EU leaders take new stab at stemming migration, with hopes on Turkey

EU leaders will make another attempt Monday to stem a migration surge that is testing their unity and principles, with hopes high that neighbouring Turkey will shoulder more of the burden.

Nearly 140,000 migrants and asylum seekers have reached Europe's shores since the beginning of the year, following more than 1 million arrivals in 2015. Almost half of them are fleeing war-ravaged Syria, according to the United Nations' refugee agency, UNHCR.

The surge has created tensions in the European Union and put at risk its most notable achievements, such as the Schengen free-travel zone and the concept of solidarity between member states.

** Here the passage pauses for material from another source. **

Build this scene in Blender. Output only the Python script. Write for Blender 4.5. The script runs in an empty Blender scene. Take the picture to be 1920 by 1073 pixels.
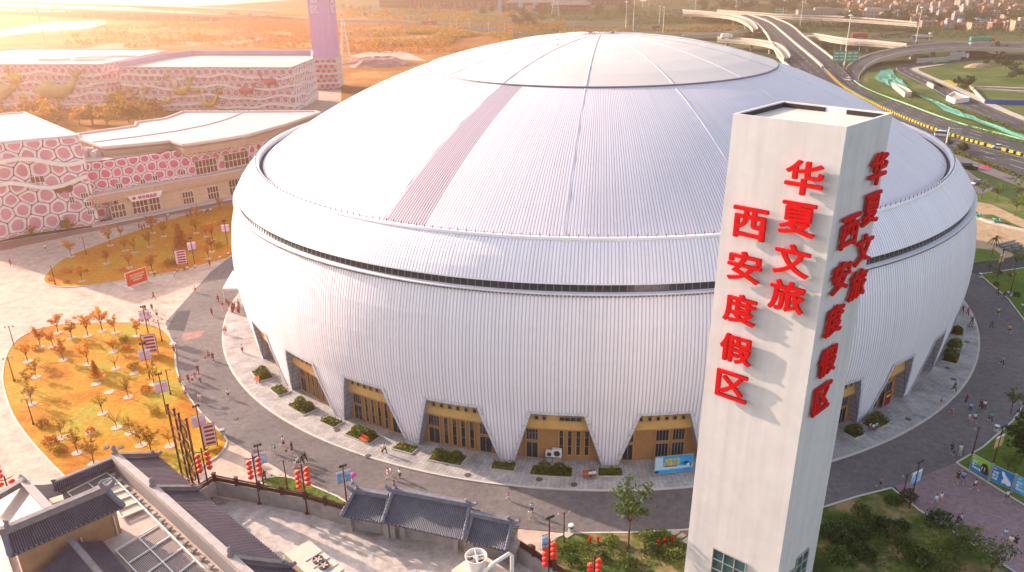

EU President Donald Tusk, nevertheless, showed himself carefully optimistic ahead of the 28 leader's summit, which he will chair.

"For the first time since the beginning of the migration crisis, I can see a European consensus emerging," he wrote to the leaders. "It is a consensus around a comprehensive strategy that, if loyally implemented, can help stem the flows and tackle the crisis."

The EU leaders will be joined for part of their talks by Turkish Prime Minister Ahmet Davutoglu, whose country has become the main launch pad for migrants trying to reach Europe. German Chancellor Angela Merkel had been due to hold preparatory talks with Davutoglu in Brussels on Sunday evening.

The EU wants Ankara to hold back asylum seekers and is now also pushing for Turkey to take back economic migrants who have arrived in Greece, but do not qualify for asylum.

Tusk visited Davutoglu in Ankara before the summit and said they both believe that migration flows can be reduced "through large-scale and rapid return from Greece of all migrants not in need of international protection."

"The political will is there, but it poses a logistical challenge, in which we have to support Greece," Tusk wrote to the leaders.

Their meeting with Davutoglu will be overshadowed, however, by the Turkish government's takeover of the Zaman opposition newspaper. Turkey must respect freedom of the media, particularly as an EU membership candidate, the office of EU foreign policy chief Federica Mogherini warned at the weekend.

The Brussels summit is also likely to be dominated by a developing humanitarian crisis in Greece, where thousands of migrants have become stranded after countries further north restricted passage through their borders.

That pressure comes on top of economic woes that have led to three international bailouts for Greece since 2010. Greek Finance Minister Euclid Tsakalotos last week vowed to proceed with bailout-required reforms, but also warned that the situation in Greece will become "intolerable" if a European solution on migration is not found.

The leaders are set to pledge support to Greece at their summit, but also declare that the so-called Western Balkans migration route - stretching from Greece through the Balkans and on to wealthy northern European countries such as Germany or Sweden - is "closed," according to a draft of their joint statement seen by dpa.

"The EU will stand by Greece in this difficult moment and will do its utmost to help manage the situation that has arisen as a consequence of this development," it says. "This is a collective EU responsibility."

The German refugee aid organization Pro Asyl called Saturday on EU countries to create "a way out" for those stranded in Greece.

"The needy cannot be coolly taken advantage of to deter others," Pro Asyl head Guenter Burkhardt said. "Compassion of any kind seems to be getting lost."